The recent times have been in total chaos. In terms of the stock market, it was a super twisted roller coaster ride. Nifty50 total growth contribution in 2019 was 12.02%, which started taking a narrow slope in the coming months and hit a low rock bottom of -23.25% in March 2020.
Although the market has recovered nicely in with the index posting a 15% total return for the year. This trend seemed to be continuing into 2021, with the index hitting a record high in late February.
We all know that the recovery in the markets has been quite uneven. Growth stocks have led the way, while value has largely lagged. For example, Bajaj Finance’s shares are up over 33.56% year-to-date, HDFC is up almost 22%, and many more stocks with astounding numbers (H2 B2 shares as they are nicknamed in the market).
With all of these whirling stocks among various asset classes over the past couple of years, you must be sceptical about your risk-taking corresponding to such an appropriate challenging situation.
You must have been in touch with investment advisory services, you would know that it is a good time to consider rebalancing your investments.
Here are four benefits of portfolio rebalancing.
- Portfolio Rebalancing is like ‘Meditation’
When you meditate, you start focusing, meaning things start falling in track and your work execution takes a steady phase step by step.
Bottom line one becomes ‘Disciplined’!
Rebalancing helps establish a level of discipline in terms of not just staring at your portfolio but also taking collectives steps whenever and if necessary. This includes selling total or a part of your winners and investing that money back into asset classes that have underperformed.
This may seem absurd but one has to keep in mind that markets are dynamic and the leaderships rotates over time. During the first decade of this century, emerging markets equities were often among the top-performing asset classes. Fast forward to today and their performance seems to be somehow paralyzed.
Rebalancing can help save investors from their own worst gut-feeling nightmares and instincts. It is often tempting to let top-performing holdings and asset classes run when the markets seem to keep going up.
Investors heavy in large caps, especially those with heavy tech holdings, found out the risk and feasibility of this approach when the Dot Com bubble burst in early 2000.
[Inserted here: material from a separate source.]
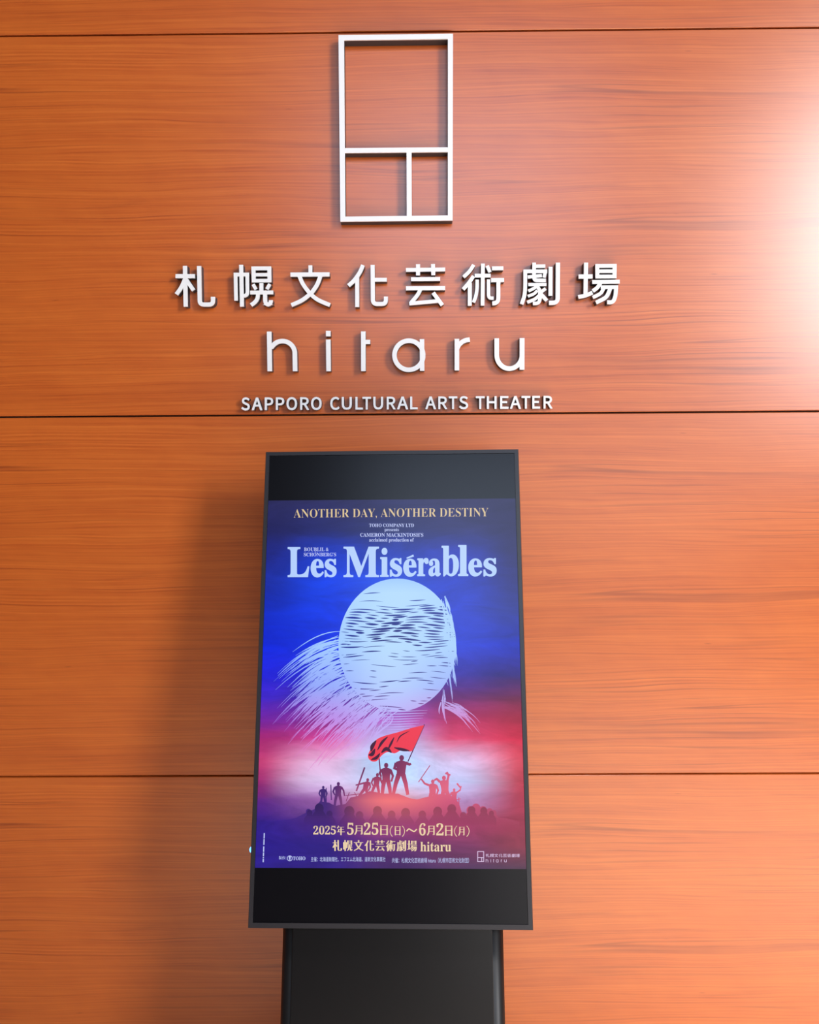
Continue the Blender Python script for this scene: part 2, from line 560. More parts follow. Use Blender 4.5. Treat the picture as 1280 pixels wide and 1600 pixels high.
HITARU = [
    ('h', (400, 510), stroke([(165, 64), (172, 560)], 57) + stroke([(176, 262)] + arc(330, 335, 155, 152, 200, 360)[2:] + [(489, 560)], 57)),
    ('i', (400, 510), stroke([(904, 163), (908, 560)], 57) + stroke([(904, 55), (904, 124)], 58)),
    ('t', (550, 510), stroke([(142, 62), (143, 558)], 57) + stroke([(150, 194), (228, 194)], 54)),
    ('a', (550, 510), stroke(arc(712, 360, 180, 182, 0, 360, 48), 57) + stroke([(876, 158), (878, 555)], 57)),
    ('r', (690, 510), stroke([(193, 155), (193, 551)], 58) + stroke(catmull([(196, 275), (222, 228), (262, 192), (308, 172), (354, 165)]), 57)),
    ('u', (690, 510), stroke([(691, 148), (691, 355)] + arc(849, 355, 158, 172, 180, 0)[1:] + [(1005, 300)], 58) + stroke([(1008, 145), (1007, 541)], 61)),
]
for i, (ch, org, polys) in enumerate(HITARU):
    raised('raised_letter', 'letter', place(polys, 1 / 8, *org),
           f'white raised lowercase {ch}, {ORD[i]} letter of the widely spaced lowercase row on the wood wall', 'sign letter',
           'raised lowercase letters of the wall sign', D_HIT)

CAPS = [('S', 377.2, 390.2), ('A', 393.4, 409.8), ('P', 413.7, 426.9), ('P', 431, 444.2), ('O', 447.6, 464.2), ('R', 469, 482.9), ('O', 486.1, 502.6), None,
        ('C', 516, 530.6), ('U', 534, 549.8), ('L', 555.4, 567.2), ('T', 566.4, 579.8), ('U', 583.5, 598.8), ('R', 604.4, 618.2), ('A', 620.6, 637.9), ('L', 641, 652.9), None,
        ('A', 664.7, 681.4), ('R', 685, 698.8), ('T', 701.3, 714.8), ('S', 717.5, 731.7), None,
        ('T', 743.6, 757.4), ('H', 760.8, 776.2), ('E', 781.5, 794.9), ('A', 797, 814.2), ('T', 815, 828.9), ('E', 831.9, 844.2), ('R', 849.5, 863.3)]
word, num = 0, 0
for c in CAPS:
    if c is None:
        word += 1; num = 0; continue
    ch, x0, x1 = c
    xm = (x0 + x1) / 2
    yb = 641.1 - 0.0058 * (xm - 383); yt = yb - 20.0
    over = 0.35 if ch in 'SOC' else 0.0
    yb2 = yb + (over if ch in 'SOCU' else 0)
    raised('raised_capital', 'letter', fit(wide(ch), x0, yt - over, x1, yb2, grow=0.62),
           f'small white raised capital {ch}, {ORD[num]} letter of the {ORD[word]} word in the capitals row', 'sign letter',
           'small raised capitals of the wall sign', D_CAP)
    num += 1

# ------------------------------------------------------------------ the leaning display stand
KB = Vector((KC.x, KC.y - 0.10, 0.0))
kiosk = thing('display_stand', 'black floor stand holding a tall lit poster screen, leaning back before the wood wall', 'display stand', KB)


def kbox(name, u0, u1, v0, v1, n0, n1, material, parent=kiosk, bevel=0.0, origin=KB):
    vs, fs = box_vf(u0, u1, v0, v1, n0, n1, kiosk_w)
    o = mesh_from(name, vs, fs, material, parent, origin, bevel)
    fix_normals(o)
    return o


BZ = 0.0095
OW, OH = SW / 2 + BZ, SH / 2 + BZ
housing = kbox('display_housing', -OW, OW, -OH - .001, OH, -0.050, -0.002, M_BLACK, bevel=0.003)
# bezel: a flat rim with an opening
ring_o = [(-OW, -OH - .001), (OW, -OH - .001), (OW, OH), (-OW, OH)]
iw, ih = SW / 2, SH / 2
ring_i = [(-iw, -ih), (iw, -ih), (iw, ih), (-iw, ih)]
bev = 0.0012
vs, fs = [], []
for rg, n in ((ring_o, -0.0025), ([(a - math.copysign(.0015, a), b - math.copysign(.0015, b)) for a, b in ring_o], 0.0022), (ring_i, 0.0022),
              (ring_i, -0.0012)):
    vs += [kiosk_w(a, b, n) for a, b in rg]
for k in range(3):
    for i in range(4):
        j = (i + 1) % 4
        fs.append((k * 4 + i, k * 4 + j, (k + 1) * 4 + j, (k + 1) * 4 + i))
fix_normals(mesh_from('bezel', vs, fs, M_BEZEL, kiosk, KB))
screen = kbox('screen', -iw + .0002, iw - .0002, -ih + .0002, ih - .0002, -0.0018, 0.0, M_GLASS)
lx, lz = scr_pt(388.3, 1329)
bpy_led = mesh_from('indicator_light', [], [], M_LED, housing, KB)
import bmesh
bm = bmesh.new()
bmesh.ops.create_uvsphere(bm, u_segments=16, v_segments=10, radius=1.0)
for v in bm.verts:
    q = v.co.copy(); v.co = kiosk_w(-OW - 0.0005 + q.x * 0.0042, lz + q.y * 0.0058, -0.010 + q.z * 0.0055) - KB
bm.to_mesh(bpy_led.data); bm.free()

# pedestal: column with rounded long edges and a flat cover in front
PN = -0.040
pl, pr = scr_pt(440.0, 1449.5, PN)[0], scr_pt(787.3, 1454, PN)[0]
cl, cr_ = scr_pt(456.6, 1450, PN)[0], scr_pt(770.3, 1454, PN)[0]
VB = -(KC.z - 0.03) / math.cos(KT)
VT = -SH / 2 + 0.22
PD, PR = 0.085, 0.020
prof = []
for cx, cn, a0 in ((pr - PR, PN - PR, 90), (pr - PR, PN - PD + PR, 0), (pl + PR, PN - PD + PR, -90), (pl + PR, PN - PR, -180)):
    for k in range(7):
        a = math.radians(a0 - 90 * k / 6)
        prof.append((cx + PR * math.cos(a), cn + PR * math.sin(a)))
vs = [kiosk_w(u, VB, n) for u, n in prof] + [kiosk_w(u, VT, n) for u, n in prof]
n_ = len(prof)
fs = [(i, (i + 1) % n_, n_ + (i + 1) % n_, n_ + i) for i in range(n_)] + [tuple(range(n_)), tuple(range(2 * n_ - 1, n_ - 1, -1))]
col = mesh_from('pedestal_column', vs, fs, M_BLACK, kiosk, KB); fix_normals(col)
for p in col.data.polygons: p.use_smooth = len(p.vertices) == 4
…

Ideally, investors should have a written investment policy that outlines their target asset allocation with upper and lower percentage ranges. Violating these ranges should trigger a review for potential portfolio rebalancing.
2. Helps to keep a tab on your Financial Plan
Having a plan with money doesn’t just help you right now, it gives you vision and hope for the end goal. In the same way, earning is just the beginning, investing and watching your money grow ensuring you meet your financial goals and objectives is the true accomplishment.
Stock portfolio management has vital ingredients like target asset allocation and an investment strategy tied to your goals, and your timeframe for the money. Do not forget to add some spice, and risk tolerance.
Periodic portfolio rebalancing is not just crucial but it has over time become a necessity to maintain an appropriate asset allocation that is in line with your financial plan.
3. The Risk-Reward see-saw game
Asset allocation is about striking a balance between the two prime entities in the portfolio: risk and reward.
Let’s understand with the help of an example; If a portfolio consists of 10 stocks, it is evident that these 10 stocks don’t necessarily move in the same trend. Invariably some will perform better than others. This can cause your portfolio to be skewed towards an allocation that takes too much risk or too little risk based on your financial objectives.
During robust periods in the stock market equities will outperform asset classes such as fixed income. Perhaps your target allocation was 65% stocks and 35% bonds and cash.
A stock market rally might leave your portfolio at 75% stocks and 25% fixed income and cash. This is great if the market continues to rise but you would likely see a more pronounced decline in your portfolio should the market experience a sharp correction.
And as we know the market can’t be timed, the only thing an investor could be prepared of is acting according to the dynamics. And what’s the other best option do you think one has got other than Rebalancing?
4. Validating Strategy from time to time
When considering portfolio rebalancing investors should also incorporate a full review of their portfolio that includes their individual holdings and the feasibility to continue with the existing investment strategy.
Some common questions you should ask yourself:
1)Have individual stock holdings hit my growth target for that stock?
2)Relative performance?
3)Expense ratios?
4)Style consistency?
5)Have there been any recent changes in the key personnel managing the fund?
These are some of the factors that financial advisors consider as they review client portfolios.
This type of review should be done at least annually and we generally suggest that investors review their allocation every 30 days.
Portfolio Rebalancing under stock portfolio management, in the dawn of investment may sound counterintuitive, but it’s the best strategy that helps reduce downside investment risk and ensures that your investments are allocated in line with your financial plan. It also can help investors impose an important level of discipline on themselves. It also acts as a checklist for short term goals in order to achieve the long term ones.